Singapur’da muhalefet ve basın baskı altındaydı. Singapur vatandaşlarının hayat tarzları da devlet tarafından kontrol altındaydı.
Singapur’da demokrasi değil, Konfüçyüs düşüncesine dayalı otoriter bir sistem geçerliydi. 
Lee Kuan Yew’in bakış açısı şöyle özetlenebilirdi:
Çoğulculuk, sivil toplum, ifade özgürlüğü, hukukun üstünlüğü gibi demokratik değerler Batı’nın kültürel dokusunu yansıtır; ancak Batı’da uygulanabilir; Asya değerleri  farklıdır; bunun için de Batı demokrasisi Asya’da kaos anlamına gelir.

‘Türkiye’de demokrasiyi zorlamayın olmuyor’

Singapur’da demokrasi değil, Konfüçyüs düşüncesine dayalı otoriter bir sistem geçerliydi.

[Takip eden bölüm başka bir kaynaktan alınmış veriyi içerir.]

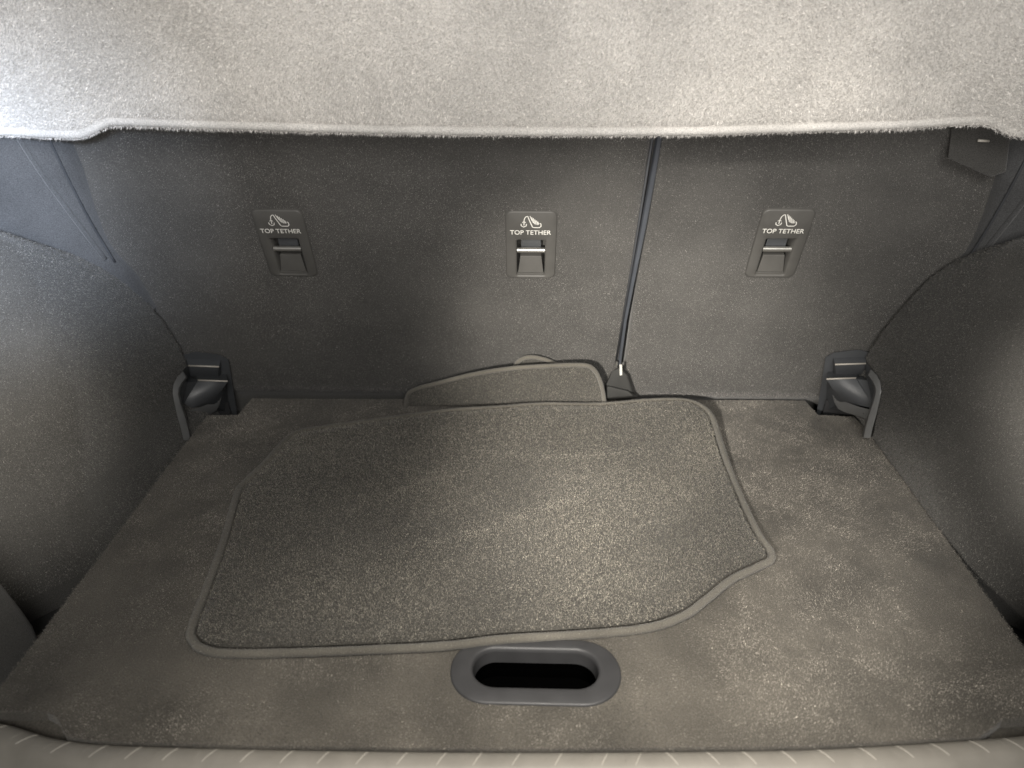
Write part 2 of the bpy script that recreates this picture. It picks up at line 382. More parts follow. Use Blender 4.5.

Lee Kuan Yew’le ben de bir kez birlikte olmuştum, Davos’ta, Dünya Ekonomik Forumu’nda.
1990’ların ikinci yarısıydı.
Türkiye 28 Şubat’ı yaşıyordu.
Erbakan Hoca, başbakan olarak asker tarafından ablukaya alınmış, istifaya zorlanıyordu.
Bir grup gazeteci, Singapur’un güçlü adamı Lee Kuan Yew’le Davos’ta bir sabah kahvaltıda buluşmuştuk. Ben kendisine demokrasiyi, Batı ve Doğu değerlerini sormuştum.
Türkiye’den olduğumu öğrenince, sözü 28 Şubat’la Erbakan Hoca’ya getirerek özetle şöyle dediğini anımsıyorum:
“Bakın, Başbakan Erbakan’a neler yapıyorsunuz. Türkiye’de demokrasiyi zorlamayın, olmuyor.”

Japon modeli demokrasi

Lee Kuan Yew, demokrasiyi değil otoriterliği savunurken, bir gözü de ‘Japon modeli’ndeydi.
Çünkü Japon modeli, çoğulcu demokrasiden ziyade tek partili demokrasi gibiydi.
Muhalefet de tek partinin bünyesi içinde toplanmıştı. Çok güçlü bir bürokrasi vardı. Ekonomideki tercihlerin ve yatırımların yönünü daha çok rekabet değil, bürokrasinin merkezi kararları belirlerdi.
Bu model, İkinci Dünya Savaşı sonrasında Japonya’ya siyasal istikrarla birlikte ekonomik büyümenin kapısını açmıştı.
Ama aynı zamanda siyasal sistem boğazına kadar rüşvet, yolsuzluk ve kayırmacılığa batmıştı.

Özal’ın Japonya’ya ilgisi

Turgut ÖzalJapon modeli hem Özal’ın, hem Erdoğan’ın ilgisini çekti.
1985’te Japonya’ya gittiğimiz zaman Başbakan Özal’ın bu ilgisine yakından tanık olmuş, yazmıştım.
1987’de AB’ye Türkiye’nin tam üyelik başvurusunu yapan merhum Özal’ın, “Avrupa yoksa Japonya var” dediği de bilinir kapalı kapılar arkasında...
Ama Özal, partisi ANAP’ı umduğu kadar büyütemedi, muhalefeti küçültemedi ve Türkiye’nin çıkmazları konusunda mucizevi formül olarak gördüğü başkanlık sistemini gerçekleştiremedi.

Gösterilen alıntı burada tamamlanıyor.